▸ Required work
From the listing below, pull out the lines that hold "scene".
· · ·
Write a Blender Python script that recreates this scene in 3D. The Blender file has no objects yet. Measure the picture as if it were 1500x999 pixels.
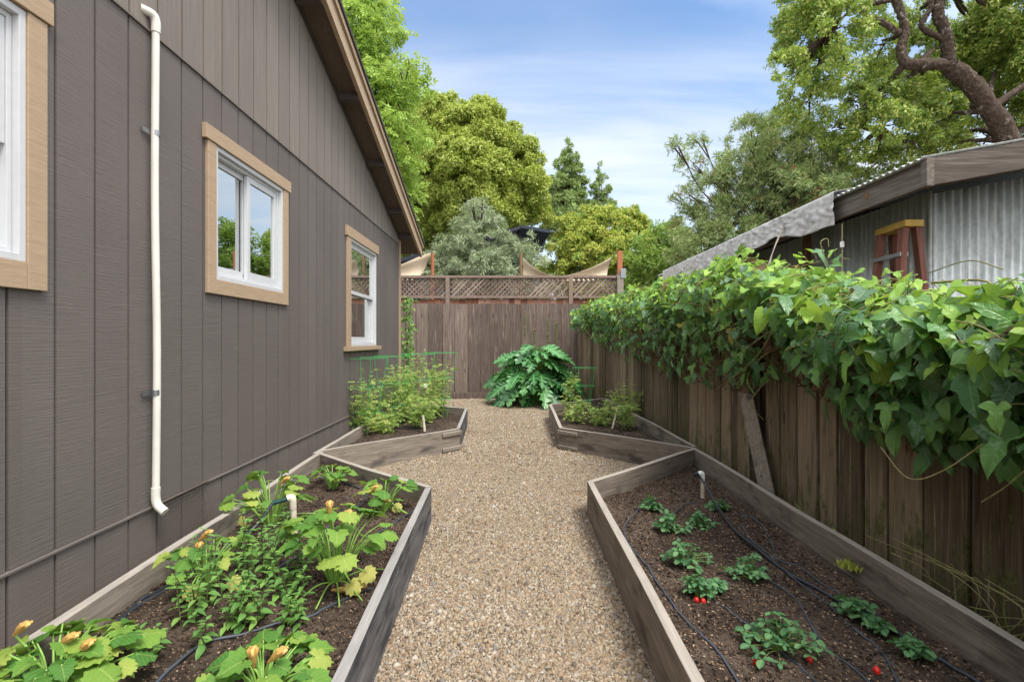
import bpy, math, random
import numpy as np
from mathutils import Vector, Matrix, noise as mnoise

random.seed(7); rng = np.random.default_rng(7)
D = bpy.data; SC = bpy.context.scene; COL = SC.collection
R = math.radians

# ------------------------------------------------------------------ camera, sky, sun, exposure
H = 1.25            # camera height
F = 765.0           # focal length in pixels of the 1500 px wide photograph
cam = D.cameras.new('camera'); cam.sensor_width = 36; cam.lens = 36*F/1500; cam.clip_start = .05; cam.clip_end = 2000
camo = D.objects.new('camera', cam); COL.objects.link(camo)
camo.location = (0, 0, H); camo.rotation_euler = (R(90), 0, 0); SC.camera = camo

SUN_EL, SUN_AZ = R(60), R(140)     # azimuth measured from +Y towards +X
SUN_STRENGTH, SKY_STRENGTH = 2.1, .1
SC.view_settings.view_transform = 'Standard'; SC.view_settings.look = 'None'
SC.view_settings.gamma = 1; SC.view_settings.use_curve_mapping = False
SC.view_settings.exposure = 1.05
SC.cycles.use_denoising = True
SC.cycles.max_bounces = 8; SC.cycles.transparent_max_bounces = 12; SC.cycles.diffuse_bounces = 4

FILL_DECK = (9.8, 10.0, 10.4, 1)
def srgb(r, g, b):
    f = lambda c: (c/255/12.92) if c/255 <= .04045 else ((c/255+.055)/1.055)**2.4
    return (f(r), f(g), f(b), 1)

class NT:
    """small node-tree helper"""
    def __init__(s, tree): s.t = tree; s.n = tree.nodes; s.l = tree.links
    def add(s, kind, **kw):
        nd = s.n.new(kind)
        for k, v in kw.items():
            if k.startswith('i_'):
                key = k[2:]; key = int(key) if key.isdigit() else key.replace('_', ' ')
                s.set(nd.inputs[key], v)
            else: setattr(nd, k, v)
        return nd
    def set(s, sock, v):
        if isinstance(v, bpy.types.NodeSocket): s.l.new(v, sock)
        else: sock.default_value = v
    def math(s, op, a, b=None, c=None, clamp=False):
        nd = s.n.new('ShaderNodeMath'); nd.operation = op; nd.use_clamp = clamp
        for i, v in enumerate((a, b, c)):
            if v is not None: s.set(nd.inputs[i], v)
        return nd.outputs[0]
    def ramp(s, fac, stops, interp='LINEAR'):
        nd = s.n.new('ShaderNodeValToRGB'); cr = nd.color_ramp; cr.interpolation = interp
        while len(cr.elements) < len(stops): cr.elements.new(.5)
        for e, (p, c) in zip(cr.elements, stops): e.position = p; e.color = c
        s.set(nd.inputs[0], fac); return nd.outputs[0]
    def mix(s, fac, a, b, blend='MIX'):
        nd = s.n.new('ShaderNodeMix'); nd.data_type = 'RGBA'; nd.blend_type = blend
        s.set(nd.inputs[0], fac); s.set(nd.inputs[6], a); s.set(nd.inputs[7], b); return nd.outputs[2]
    def mapping(s, vec, scale=(1, 1, 1), loc=(0, 0, 0)):
        nd = s.n.new('ShaderNodeMapping'); s.set(nd.inputs[0], vec)
        nd.inputs['Scale'].default_value = scale; nd.inputs['Location'].default_value = loc; return nd.outputs[0]
    def noise(s, vec, scale, detail=4, rough=.55, dist=0):
        nd = s.n.new('ShaderNodeTexNoise'); s.set(nd.inputs['Vector'], vec)
        nd.inputs['Scale'].default_value = scale; nd.inputs['Detail'].default_value = detail
        nd.inputs['Roughness'].default_value = rough; nd.inputs['Distortion'].default_value = dist
        return nd.outputs[0]

W = D.worlds.new('World'); SC.world = W; W.use_nodes = True
w = NT(W.node_tree); w.n.clear()
out = w.add('ShaderNodeOutputWorld'); bg = w.add('ShaderNodeBackground'); w.l.new(bg.outputs[0], out.inputs[0])
sky = w.add('ShaderNodeTexSky', sky_type='NISHITA', sun_disc=False, sun_elevation=SUN_EL, sun_rotation=SUN_AZ,
            altitude=50, air_density=1.0, dust_density=1.0, ozone_density=1.6)
tc = w.add('ShaderNodeTexCoord')
sep = w.add('ShaderNodeSeparateXYZ'); w.l.new(tc.outputs['Generated'], sep.inputs[0])
zc = w.math('MAXIMUM', sep.outputs[2], 0.0); den = w.math('ADD', zc, .22)
cv = w.add('ShaderNodeCombineXYZ')
w.set(cv.inputs[0], w.math('DIVIDE', sep.outputs[0], den)); w.set(cv.inputs[1], w.math('DIVIDE', sep.outputs[1], den))
streak = w.noise(w.mapping(cv.outputs[0], (.55, 2.6, 1), (3.1, .4, 0)), 1.5, 9, .58, .5)
broad = w.noise(w.mapping(cv.outputs[0], (.7, 1.3, 1), (1.7, 2.0, 0)), 1.1, 4, .5, .2)
cl = w.math('MULTIPLY_ADD', broad, .75, w.math('MULTIPLY', streak, .6))
clf = w.math('MULTIPLY', w.ramp(cl, [(.46, (0, 0, 0, 1)), (.80, (.9, .9, .9, 1))]), w.ramp(sep.outputs[2], [(.36, (1, 1, 1, 1)), (.52, (.22, .22, .22, 1))]))
hz = w.ramp(sep.outputs[2], [(0.0, (1, 1, 1, 1)), (.17, (.72, .72, .72, 1)), (.34, (.22, .22, .22, 1)), (.50, (0, 0, 0, 1))])
lum = w.math('MAXIMUM', clf, w.math('MULTIPLY', hz, .9))
tint = w.mix(1.0, sky.outputs[0], (.95, 1.14, 1.26, 1), 'MULTIPLY')
front = w.mix(lum, tint, (5.0, 5.3, 5.8, 1))
# unseen, added for fill light: bright broken cloud deck overhead and behind the viewpoint
dk = w.math('MULTIPLY_ADD', sep.outputs[1], -.55, w.math('MULTIPLY_ADD', sep.outputs[2], 1.0, w.math('MULTIPLY', w.math('ABSOLUTE', sep.outputs[0]), .42)))
dn = w.math('MULTIPLY_ADD', w.noise(cv.outputs[0], 1.3, 5, .55), .35, dk)
fill_deck = w.ramp(dn, [(.36, (0, 0, 0, 1)), (.80, (1, 1, 1, 1))])
w.l.new(w.mix(fill_deck, front, FILL_DECK), bg.inputs[0])
bg.inputs[1].default_value = SKY_STRENGTH

sl = D.lights.new('sun', 'SUN'); sl.energy = SUN_STRENGTH; sl.angle = R(20); sl.color = (1, .95, .86)
so = D.objects.new('sun', sl); COL.objects.link(so)
sd = Vector((math.sin(SUN_AZ)*math.cos(SUN_EL), math.cos(SUN_AZ)*math.cos(SUN_EL), math.sin(SUN_EL)))
so.rotation_euler = sd.to_track_quat('Z', 'Y').to_euler(); so.location = (6, -8, 14)

# ------------------------------------------------------------------ helpers
def P(px, py, Y):
    """world point seen at photo pixel (px, py) at distance Y"""
    return np.array([(px-750)/F*Y, Y, H-(py-499.5)/F*Y])
def G(px, py, z=0.):
    """world point on the level z seen at photo pixel"""
    Y = F*(H-z)/(py-499.5); return np.array([(px-750)/F*Y, Y, z])
def nrm(v): return v/np.maximum(np.linalg.norm(v, axis=-1, keepdims=True), 1e-9)

def tag(o, label=None, cat=None, group=None, kind=None):
    if label: o['label'] = label
    if cat: o['category'] = cat
    if group: o['group'] = group
    if kind: o['kind'] = kind
    return o
def thing(name, label, cat, loc=(0, 0, 0), group=None, rz=0):
    o = D.objects.new(name, None); COL.objects.link(o); o.location = loc; o.rotation_euler = (0, 0, rz)
    o.empty_display_size = .1
    return tag(o, label, cat, group)
def link_mesh(name, me, mats, parent=None, world=False):
    o = D.objects.new(name, me); COL.objects.link(o)
    for m in (mats if isinstance(mats, (list, tuple)) else [mats]): me.materials.append(m)
    if parent is not None:
        o.parent = parent
        if world: o.matrix_parent_inverse = parent_inv(parent)
    return o
def parent_inv(p):
    m = Matrix.LocRotScale(p.location, p.rotation_euler, p.scale)
    if p.parent is not None:
        m = Matrix.LocRotScale(p.parent.location, p.parent.rotation_euler, p.parent.scale) @ m
    return m.inverted()
def arr_mesh(name, V, Fc, mi=None, smooth=False):
    V = np.ascontiguousarray(V, dtype=np.float32); Fc = np.ascontiguousarray(Fc, dtype=np.int32)
    n, k = Fc.shape
    me = D.meshes.new(name); me.vertices.add(len(V)); me.vertices.foreach_set('co', V.ravel())
    me.loops.add(n*k); me.loops.foreach_set('vertex_index', Fc.ravel())
    me.polygons.add(n); me.polygons.foreach_set('loop_start', np.arange(0, n*k, k, dtype=np.int32))
    me.polygons.foreach_set('loop_total', np.full(n, k, dtype=np.int32))
    if mi is not None: me.polygons.foreach_set('material_index', np.ascontiguousarray(mi, dtype=np.int32))
    if smooth: me.polygons.foreach_set('use_smooth', np.ones(n, dtype=bool))
    me.update(calc_edges=True); return me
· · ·
▸ The output
Write a Blender Python script that recreates this scene in 3D. The Blender file has no objects yet. Measure the picture as if it were 1500x999 pixels.
D = bpy.data; SC = bpy.context.scene; COL = SC.collection